I slyly convinced myself that I didn’t want to be an actress after all. Instead, I was going to run off into the wilderness. Like, Into the Wild, only without the dying.

But then I would have moments of clarity, when I saw a movie or watched a comedy group perform, where everything in my being yearned for what those actors had. I could cry I wanted it so bad.

I began blogging, and quickly I found a new love and creative outlet. When I couldn’t get an acting job to save my life, I could at least go home and write about how rough it was. There’s a certain freedom in not having to ask permission to blog. I can write whenever I want and about whatever I want. Like about what I ate for lunch.

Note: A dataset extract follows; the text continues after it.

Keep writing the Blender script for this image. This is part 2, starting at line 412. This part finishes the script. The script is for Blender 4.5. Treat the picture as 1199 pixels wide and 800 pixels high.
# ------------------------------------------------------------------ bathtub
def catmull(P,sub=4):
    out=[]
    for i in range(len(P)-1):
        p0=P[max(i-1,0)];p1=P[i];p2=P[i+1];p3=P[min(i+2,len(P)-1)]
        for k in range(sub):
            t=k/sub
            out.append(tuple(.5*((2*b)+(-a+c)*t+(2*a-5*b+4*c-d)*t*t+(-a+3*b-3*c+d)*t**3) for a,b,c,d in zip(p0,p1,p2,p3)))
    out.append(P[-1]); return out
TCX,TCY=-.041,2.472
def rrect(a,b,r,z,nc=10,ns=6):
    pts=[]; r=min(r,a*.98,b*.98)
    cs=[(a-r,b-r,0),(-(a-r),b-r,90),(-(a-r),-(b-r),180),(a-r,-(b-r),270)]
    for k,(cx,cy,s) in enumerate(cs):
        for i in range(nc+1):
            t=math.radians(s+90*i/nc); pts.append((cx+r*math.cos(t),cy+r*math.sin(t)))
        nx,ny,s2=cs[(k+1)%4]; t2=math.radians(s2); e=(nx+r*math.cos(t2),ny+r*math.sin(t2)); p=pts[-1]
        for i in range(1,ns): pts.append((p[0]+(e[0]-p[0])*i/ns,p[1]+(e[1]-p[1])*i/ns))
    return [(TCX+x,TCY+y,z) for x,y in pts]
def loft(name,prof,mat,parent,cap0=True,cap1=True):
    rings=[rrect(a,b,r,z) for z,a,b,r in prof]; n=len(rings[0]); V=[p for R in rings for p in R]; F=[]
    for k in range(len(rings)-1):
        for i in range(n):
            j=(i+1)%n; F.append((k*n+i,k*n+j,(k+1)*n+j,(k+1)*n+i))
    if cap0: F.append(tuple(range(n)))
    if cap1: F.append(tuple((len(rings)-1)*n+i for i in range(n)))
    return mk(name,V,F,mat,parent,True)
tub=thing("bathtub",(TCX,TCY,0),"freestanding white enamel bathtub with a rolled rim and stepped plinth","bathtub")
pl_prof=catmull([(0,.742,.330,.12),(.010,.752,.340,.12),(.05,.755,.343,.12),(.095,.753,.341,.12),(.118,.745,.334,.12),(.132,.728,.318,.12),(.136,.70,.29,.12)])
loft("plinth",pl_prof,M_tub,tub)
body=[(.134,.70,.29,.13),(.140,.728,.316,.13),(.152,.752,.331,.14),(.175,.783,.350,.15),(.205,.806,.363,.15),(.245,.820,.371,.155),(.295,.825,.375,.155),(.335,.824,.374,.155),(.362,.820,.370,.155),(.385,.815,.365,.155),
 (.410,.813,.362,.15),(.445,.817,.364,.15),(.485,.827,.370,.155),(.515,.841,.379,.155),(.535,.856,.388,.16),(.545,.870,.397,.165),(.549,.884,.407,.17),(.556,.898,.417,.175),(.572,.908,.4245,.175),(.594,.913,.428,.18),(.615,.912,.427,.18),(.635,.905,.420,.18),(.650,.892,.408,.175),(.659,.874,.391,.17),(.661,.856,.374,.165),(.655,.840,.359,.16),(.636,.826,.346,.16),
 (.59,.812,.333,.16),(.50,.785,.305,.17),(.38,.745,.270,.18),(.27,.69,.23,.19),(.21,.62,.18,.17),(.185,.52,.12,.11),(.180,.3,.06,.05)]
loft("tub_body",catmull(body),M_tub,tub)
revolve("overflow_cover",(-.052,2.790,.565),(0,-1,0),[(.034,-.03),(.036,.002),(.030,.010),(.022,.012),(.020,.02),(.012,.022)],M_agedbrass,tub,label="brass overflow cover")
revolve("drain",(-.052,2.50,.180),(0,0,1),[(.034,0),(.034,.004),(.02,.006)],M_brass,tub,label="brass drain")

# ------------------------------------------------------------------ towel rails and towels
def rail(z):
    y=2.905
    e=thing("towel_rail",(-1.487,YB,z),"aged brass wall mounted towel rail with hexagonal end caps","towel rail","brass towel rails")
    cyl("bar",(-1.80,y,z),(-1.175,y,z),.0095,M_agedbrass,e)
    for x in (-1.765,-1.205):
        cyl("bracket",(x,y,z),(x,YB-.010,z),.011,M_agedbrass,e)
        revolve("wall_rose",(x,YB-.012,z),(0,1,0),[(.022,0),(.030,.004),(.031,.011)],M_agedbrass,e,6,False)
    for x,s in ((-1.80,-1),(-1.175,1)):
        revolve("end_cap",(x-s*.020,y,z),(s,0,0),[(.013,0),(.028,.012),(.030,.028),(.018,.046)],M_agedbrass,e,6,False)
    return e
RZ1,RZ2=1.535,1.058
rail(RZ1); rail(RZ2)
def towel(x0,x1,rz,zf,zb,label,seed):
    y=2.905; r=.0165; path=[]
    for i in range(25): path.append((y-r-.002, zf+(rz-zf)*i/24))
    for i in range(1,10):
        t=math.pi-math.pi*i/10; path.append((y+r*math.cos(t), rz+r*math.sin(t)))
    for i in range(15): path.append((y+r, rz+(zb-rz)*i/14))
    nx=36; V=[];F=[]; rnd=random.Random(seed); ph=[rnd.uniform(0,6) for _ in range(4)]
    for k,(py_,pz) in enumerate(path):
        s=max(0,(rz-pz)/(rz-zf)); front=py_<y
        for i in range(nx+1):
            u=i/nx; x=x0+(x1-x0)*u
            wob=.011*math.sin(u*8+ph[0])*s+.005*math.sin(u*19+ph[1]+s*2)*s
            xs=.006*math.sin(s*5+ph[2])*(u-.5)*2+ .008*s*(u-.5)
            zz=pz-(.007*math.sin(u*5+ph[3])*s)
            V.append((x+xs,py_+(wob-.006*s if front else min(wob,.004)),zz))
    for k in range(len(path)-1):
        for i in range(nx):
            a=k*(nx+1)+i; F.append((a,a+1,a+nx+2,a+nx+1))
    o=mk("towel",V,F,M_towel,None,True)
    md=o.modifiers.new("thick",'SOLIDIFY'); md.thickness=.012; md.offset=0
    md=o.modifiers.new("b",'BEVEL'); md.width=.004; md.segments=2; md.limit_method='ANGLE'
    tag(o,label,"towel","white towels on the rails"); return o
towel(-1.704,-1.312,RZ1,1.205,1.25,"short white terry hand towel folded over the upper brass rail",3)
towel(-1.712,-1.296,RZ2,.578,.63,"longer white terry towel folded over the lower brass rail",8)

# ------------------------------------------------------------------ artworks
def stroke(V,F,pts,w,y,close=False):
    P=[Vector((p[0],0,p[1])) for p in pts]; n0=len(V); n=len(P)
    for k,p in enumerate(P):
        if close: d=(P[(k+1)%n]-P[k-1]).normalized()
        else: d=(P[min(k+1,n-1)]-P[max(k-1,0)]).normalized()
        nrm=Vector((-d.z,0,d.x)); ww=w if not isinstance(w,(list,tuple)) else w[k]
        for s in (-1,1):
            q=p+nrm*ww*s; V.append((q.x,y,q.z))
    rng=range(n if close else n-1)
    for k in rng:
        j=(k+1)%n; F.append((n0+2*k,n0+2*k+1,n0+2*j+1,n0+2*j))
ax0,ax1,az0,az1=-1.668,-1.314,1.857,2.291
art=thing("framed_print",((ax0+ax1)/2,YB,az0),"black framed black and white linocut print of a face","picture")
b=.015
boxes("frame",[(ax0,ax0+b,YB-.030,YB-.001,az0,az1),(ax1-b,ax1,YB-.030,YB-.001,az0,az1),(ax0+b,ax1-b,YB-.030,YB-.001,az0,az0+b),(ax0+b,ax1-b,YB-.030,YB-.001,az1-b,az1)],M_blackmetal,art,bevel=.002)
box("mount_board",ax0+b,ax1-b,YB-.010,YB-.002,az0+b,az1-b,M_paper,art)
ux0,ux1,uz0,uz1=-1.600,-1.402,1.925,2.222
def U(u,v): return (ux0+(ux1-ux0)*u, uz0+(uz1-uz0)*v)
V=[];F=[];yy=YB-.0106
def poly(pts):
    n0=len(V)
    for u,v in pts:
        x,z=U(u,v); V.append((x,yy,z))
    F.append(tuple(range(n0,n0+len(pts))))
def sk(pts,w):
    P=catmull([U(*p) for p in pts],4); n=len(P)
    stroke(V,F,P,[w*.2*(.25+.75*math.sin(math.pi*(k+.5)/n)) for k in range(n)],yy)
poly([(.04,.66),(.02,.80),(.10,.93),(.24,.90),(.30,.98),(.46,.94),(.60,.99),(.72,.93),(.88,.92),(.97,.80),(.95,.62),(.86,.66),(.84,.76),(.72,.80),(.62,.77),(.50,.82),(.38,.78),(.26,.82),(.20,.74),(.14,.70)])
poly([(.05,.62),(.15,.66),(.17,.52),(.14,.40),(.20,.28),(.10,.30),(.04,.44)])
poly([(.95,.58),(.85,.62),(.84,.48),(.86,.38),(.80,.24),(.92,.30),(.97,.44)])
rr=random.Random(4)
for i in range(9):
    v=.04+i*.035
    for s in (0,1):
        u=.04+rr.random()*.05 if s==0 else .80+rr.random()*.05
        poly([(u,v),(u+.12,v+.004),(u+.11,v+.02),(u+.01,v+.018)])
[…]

I really like inspirational quotes, so I put them all over my walls in my bedroom. One Post-it I stuck up there states plainly, “MESS UP!!!” I realized that in auditioning, I can be extremely hard on myself when I make mistakes or simply don’t make the best decisions. It quickly spirals into me feeling like I am the stupidest woman on planet Earth. But I’ve realized that perfection is a goal only insane people make. And that by judging myself for mess-ups, I’m doing nothing but putting that much more pressure on myself the next time. So I didn’t get one part. Why beat myself up and make sure it happens on repeat? I’ve learned that in auditioning, I need to let go and not try so hard. Not fear making mistakes. Because if you go through life trying to avoid failure, you won’t do much of anything.

It’s hard to believe that it’s been a year since I finished school. It did not go as I imagined it would—I’m still not famous!—but I’ve learned a lot. I’ve learned that being an actress is hard, not glamorous, but that it’s the diligent and persistent who are successful. I’ve learned that only through trying new things and making mistakes will you discover what you’re good at and what works. And I’ve learned that life unfolds in a way that is completely unpredictable.

You have to go after your dreams without being afraid of failing. Because you’ll never know if you don’t take a chance.